━━━━━ Listing ━━━━━

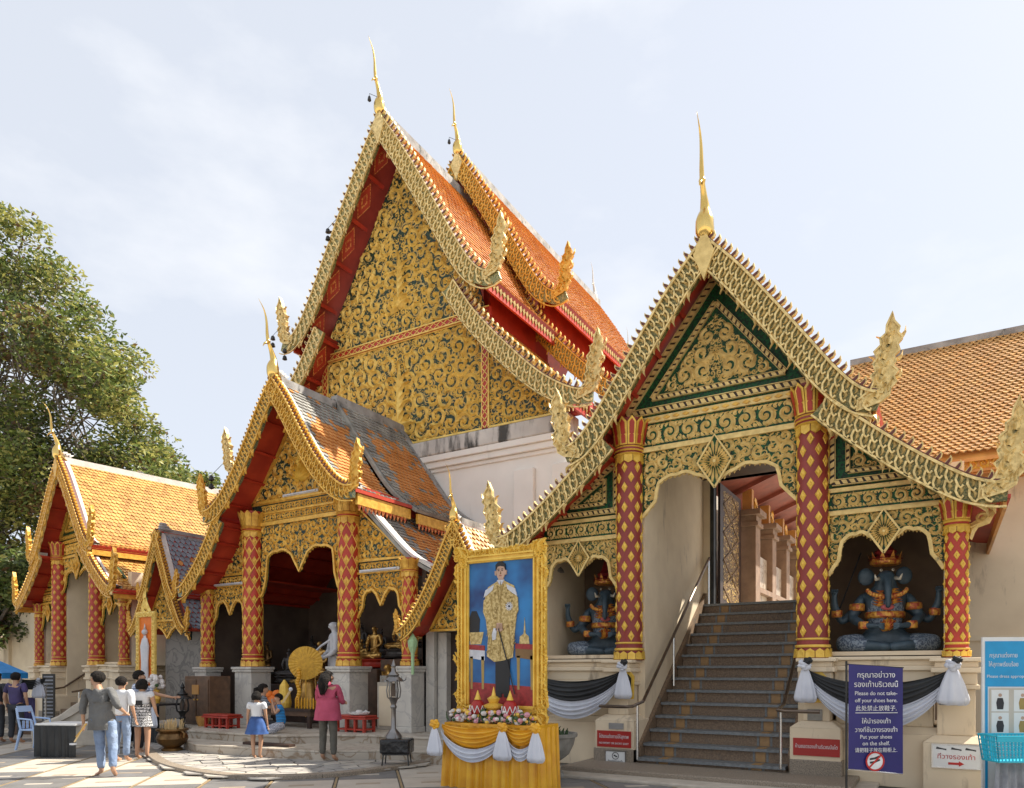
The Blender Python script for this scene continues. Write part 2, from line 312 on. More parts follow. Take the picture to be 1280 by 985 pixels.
# ------------------------------------------------------------------ building parts
def roof_tiles(mb, path, side, y0, y1, tw, th, lift=.02, pick=None, point=.5, edge=None):
    """one tile = lifted pointed plate with front edges; path runs ridge to eave (x, z)"""
    rows = max(1, int(path.L/th)); cols = max(1, int((y1-y0)/tw)); tw = (y1-y0)/cols
    for i in range(rows):
        sa = i*path.L/rows; sb = (i+1)*path.L/rows+th*.25; a = path.at(sa); b = path.at(min(sb, path.L)) + path.tan(sb)*(max(0, sb-path.L)); t = path.tan((sa+sb)/2); n = np.array([-t[1], t[0]])
        if n[1] < 0: n = -n
        off = tw/2 if i % 2 else 0
        mid = a+(b-a)*(1-point*.55)
        A = a+n*lift*.2; M = mid+n*lift*1.1; B = b+n*lift*1.5; ML = mid+n*lift*.2; BL = b+n*lift*.3
        for j in range(cols+(1 if off else 0)):
            l = y0+j*tw-off; r = min(l+tw, y1); l = max(l, y0)
            if r-l < tw*.3: continue
            g = tw*.04; l += g; r -= g; c = (l+r)/2; mi = pick(j/cols, i/rows) if pick else 0; jt = random.uniform(-.25, .25)*lift
            vs = [(A, l), (A, r), (M, r), (B, c), (M, l), (ML, r), (BL, c), (ML, l)]
            V = [(side*p[0], y, p[1]+jt) for p, y in vs]
            fs = [(0, 1, 2, 3, 4), (4, 3, 6, 7), (3, 2, 5, 6)]
            if side > 0: fs = [tuple(reversed(f)) for f in fs]
            o = len(mb.v); mb.v.extend(V); mb.f.extend([tuple(q+o for q in f) for f in fs]); mb.m.extend([mi, mi if edge is None else edge, mi if edge is None else edge])
def roof_slab(path, side, y0, y1, th=.07, n=14):
    m = MB(); S = [path.at(path.L*i/n) for i in range(n+1)]; T = [path.tan(path.L*i/n) for i in range(n+1)]
    lo = [s+np.array([t[1], -t[0]])*th if t[1] < 0 else s-np.array([0, th]) for s, t in zip(S, T)]
    vs = []; fs = []
    for i in range(n+1):
        for p in (S[i], lo[i]): vs += [(side*p[0], y0, p[1]), (side*p[0], y1, p[1])]
    for i in range(n):
        k = 4*i; fs += [(k, k+1, k+5, k+4), (k+2, k+6, k+7, k+3), (k, k+4, k+6, k+2), (k+1, k+3, k+7, k+5)]
    fs += [(0, 2, 3, 1), (4*n, 4*n+1, 4*n+3, 4*n+2)]
    return m.add(vs, fs)
_cache = {}
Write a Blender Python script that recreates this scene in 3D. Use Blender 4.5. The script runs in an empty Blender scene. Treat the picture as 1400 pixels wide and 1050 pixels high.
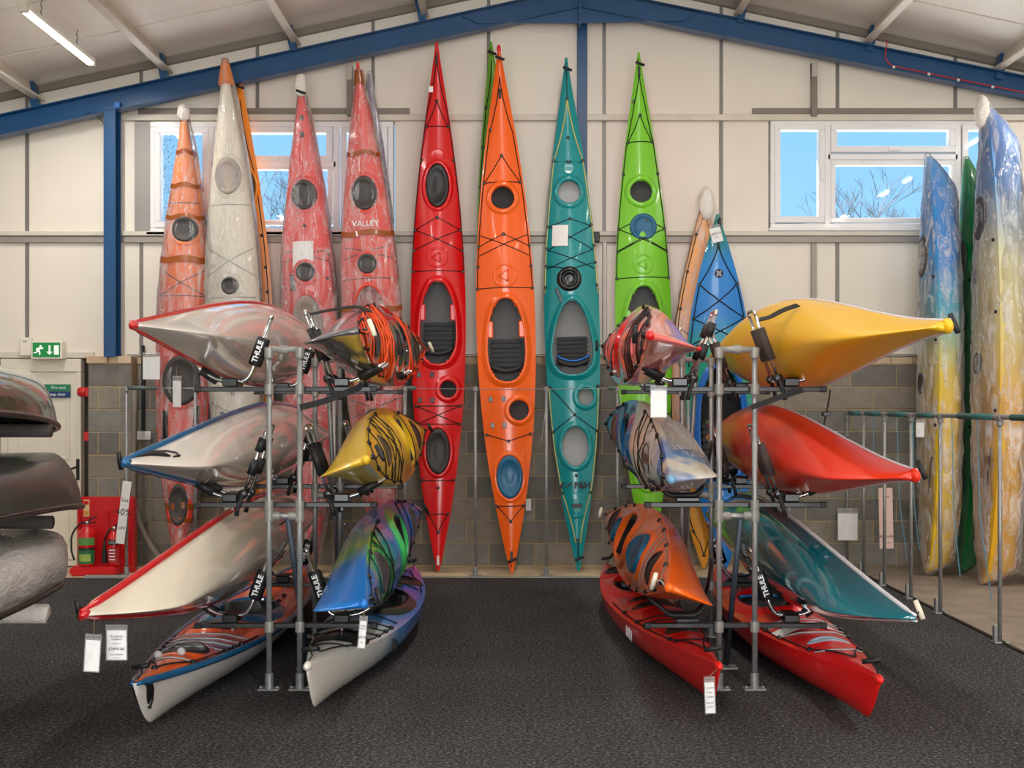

━━━━━

§ To be done:
Transcribe all of the entries word for word, but skip any pictures they contain.

§ Expected answer:
The Blender Python script for this scene continues. Write part 2, from line 312 on. More parts follow. Take the picture to be 1280 by 985 pixels.
# ------------------------------------------------------------------ building parts
def roof_tiles(mb, path, side, y0, y1, tw, th, lift=.02, pick=None, point=.5, edge=None):
    """one tile = lifted pointed plate with front edges; path runs ridge to eave (x, z)"""
    rows = max(1, int(path.L/th)); cols = max(1, int((y1-y0)/tw)); tw = (y1-y0)/cols
    for i in range(rows):
        sa = i*path.L/rows; sb = (i+1)*path.L/rows+th*.25; a = path.at(sa); b = path.at(min(sb, path.L)) + path.tan(sb)*(max(0, sb-path.L)); t = path.tan((sa+sb)/2); n = np.array([-t[1], t[0]])
        if n[1] < 0: n = -n
        off = tw/2 if i % 2 else 0
        mid = a+(b-a)*(1-point*.55)
        A = a+n*lift*.2; M = mid+n*lift*1.1; B = b+n*lift*1.5; ML = mid+n*lift*.2; BL = b+n*lift*.3
        for j in range(cols+(1 if off else 0)):
            l = y0+j*tw-off; r = min(l+tw, y1); l = max(l, y0)
            if r-l < tw*.3: continue
            g = tw*.04; l += g; r -= g; c = (l+r)/2; mi = pick(j/cols, i/rows) if pick else 0; jt = random.uniform(-.25, .25)*lift
            vs = [(A, l), (A, r), (M, r), (B, c), (M, l), (ML, r), (BL, c), (ML, l)]
            V = [(side*p[0], y, p[1]+jt) for p, y in vs]
            fs = [(0, 1, 2, 3, 4), (4, 3, 6, 7), (3, 2, 5, 6)]
            if side > 0: fs = [tuple(reversed(f)) for f in fs]
            o = len(mb.v); mb.v.extend(V); mb.f.extend([tuple(q+o for q in f) for f in fs]); mb.m.extend([mi, mi if edge is None else edge, mi if edge is None else edge])
def roof_slab(path, side, y0, y1, th=.07, n=14):
    m = MB(); S = [path.at(path.L*i/n) for i in range(n+1)]; T = [path.tan(path.L*i/n) for i in range(n+1)]
    lo = [s+np.array([t[1], -t[0]])*th if t[1] < 0 else s-np.array([0, th]) for s, t in zip(S, T)]
    vs = []; fs = []
    for i in range(n+1):
        for p in (S[i], lo[i]): vs += [(side*p[0], y0, p[1]), (side*p[0], y1, p[1])]
    for i in range(n):
        k = 4*i; fs += [(k, k+1, k+5, k+4), (k+2, k+6, k+7, k+3), (k, k+4, k+6, k+2), (k+1, k+3, k+7, k+5)]
    fs += [(0, 2, 3, 1), (4*n, 4*n+1, 4*n+3, 4*n+2)]
    return m.add(vs, fs)
_cache = {}
Write a Blender Python script that recreates this scene in 3D. Use Blender 4.5. The script runs in an empty Blender scene. Treat the picture as 1400 pixels wide and 1050 pixels high.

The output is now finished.